* Start Supplied records *

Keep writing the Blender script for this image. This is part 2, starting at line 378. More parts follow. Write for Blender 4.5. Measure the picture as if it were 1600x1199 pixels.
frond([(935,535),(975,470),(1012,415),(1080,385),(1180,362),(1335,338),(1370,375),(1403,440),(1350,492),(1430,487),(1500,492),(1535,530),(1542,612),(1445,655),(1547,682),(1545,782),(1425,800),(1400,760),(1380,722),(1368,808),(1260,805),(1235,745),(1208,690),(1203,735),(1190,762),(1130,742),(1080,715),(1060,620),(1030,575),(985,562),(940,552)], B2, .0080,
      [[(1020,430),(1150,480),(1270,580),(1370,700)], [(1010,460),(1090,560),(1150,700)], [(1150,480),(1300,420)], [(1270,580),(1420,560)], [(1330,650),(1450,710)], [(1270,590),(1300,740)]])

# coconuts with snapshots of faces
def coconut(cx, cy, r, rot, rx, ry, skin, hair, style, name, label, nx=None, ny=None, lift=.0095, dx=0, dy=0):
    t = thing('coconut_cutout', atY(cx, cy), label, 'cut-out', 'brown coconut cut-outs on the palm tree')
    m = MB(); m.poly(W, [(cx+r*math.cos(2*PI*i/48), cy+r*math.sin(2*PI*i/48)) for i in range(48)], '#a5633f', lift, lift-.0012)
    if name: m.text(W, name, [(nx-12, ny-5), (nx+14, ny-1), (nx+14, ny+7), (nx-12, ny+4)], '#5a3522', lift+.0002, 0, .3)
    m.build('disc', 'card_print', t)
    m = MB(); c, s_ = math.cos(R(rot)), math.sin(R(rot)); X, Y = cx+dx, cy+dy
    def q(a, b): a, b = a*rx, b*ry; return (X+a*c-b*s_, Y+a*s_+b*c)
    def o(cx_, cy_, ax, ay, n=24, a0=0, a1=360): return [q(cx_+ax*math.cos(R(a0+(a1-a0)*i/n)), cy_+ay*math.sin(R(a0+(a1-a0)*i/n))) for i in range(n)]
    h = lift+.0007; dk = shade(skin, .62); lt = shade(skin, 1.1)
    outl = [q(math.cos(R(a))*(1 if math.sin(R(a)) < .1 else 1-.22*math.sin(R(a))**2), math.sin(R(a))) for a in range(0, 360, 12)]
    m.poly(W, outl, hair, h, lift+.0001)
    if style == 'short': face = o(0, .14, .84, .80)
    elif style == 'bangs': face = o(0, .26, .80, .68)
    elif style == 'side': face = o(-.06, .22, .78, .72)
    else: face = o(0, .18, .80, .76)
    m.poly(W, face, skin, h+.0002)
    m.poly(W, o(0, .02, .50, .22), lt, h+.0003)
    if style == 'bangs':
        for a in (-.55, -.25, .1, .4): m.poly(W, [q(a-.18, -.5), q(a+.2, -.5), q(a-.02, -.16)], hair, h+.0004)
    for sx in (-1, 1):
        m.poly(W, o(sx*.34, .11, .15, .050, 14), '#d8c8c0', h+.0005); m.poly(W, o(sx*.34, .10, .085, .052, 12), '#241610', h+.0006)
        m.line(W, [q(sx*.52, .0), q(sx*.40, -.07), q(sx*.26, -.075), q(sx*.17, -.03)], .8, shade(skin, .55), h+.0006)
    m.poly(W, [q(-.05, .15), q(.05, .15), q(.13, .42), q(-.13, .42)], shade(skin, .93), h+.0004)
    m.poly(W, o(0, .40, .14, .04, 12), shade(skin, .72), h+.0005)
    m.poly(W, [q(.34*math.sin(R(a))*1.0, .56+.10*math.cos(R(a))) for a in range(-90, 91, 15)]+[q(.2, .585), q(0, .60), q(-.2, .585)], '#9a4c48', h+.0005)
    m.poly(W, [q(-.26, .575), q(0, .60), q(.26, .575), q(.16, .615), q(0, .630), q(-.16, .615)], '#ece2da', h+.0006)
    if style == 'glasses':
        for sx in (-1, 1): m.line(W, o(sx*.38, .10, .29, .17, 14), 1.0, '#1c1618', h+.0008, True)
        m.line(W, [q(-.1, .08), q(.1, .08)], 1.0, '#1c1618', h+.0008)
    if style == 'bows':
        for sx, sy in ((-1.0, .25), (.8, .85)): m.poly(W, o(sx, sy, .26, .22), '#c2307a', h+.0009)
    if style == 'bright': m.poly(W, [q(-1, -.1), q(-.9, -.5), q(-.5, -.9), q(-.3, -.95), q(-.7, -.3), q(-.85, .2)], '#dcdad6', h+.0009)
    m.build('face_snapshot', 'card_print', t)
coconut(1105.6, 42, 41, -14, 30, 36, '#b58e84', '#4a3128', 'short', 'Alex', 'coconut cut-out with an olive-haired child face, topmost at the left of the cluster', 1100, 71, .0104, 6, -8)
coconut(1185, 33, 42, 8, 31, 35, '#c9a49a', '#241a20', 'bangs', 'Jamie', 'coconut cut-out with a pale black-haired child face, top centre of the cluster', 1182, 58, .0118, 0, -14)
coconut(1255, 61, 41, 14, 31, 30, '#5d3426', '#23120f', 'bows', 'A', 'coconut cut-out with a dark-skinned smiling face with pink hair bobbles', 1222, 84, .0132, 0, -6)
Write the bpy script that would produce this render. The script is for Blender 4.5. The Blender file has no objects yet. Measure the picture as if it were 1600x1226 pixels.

* End Supplied records *

> _What the task requires_
Find each line in the records holding the string "Measure" and show it.

> _Complete output_
Keep writing the Blender script for this image. This is part 2, starting at line 378. More parts follow. Write for Blender 4.5. Measure the picture as if it were 1600x1199 pixels.
Write the bpy script that would produce this render. The script is for Blender 4.5. The Blender file has no objects yet. Measure the picture as if it were 1600x1226 pixels.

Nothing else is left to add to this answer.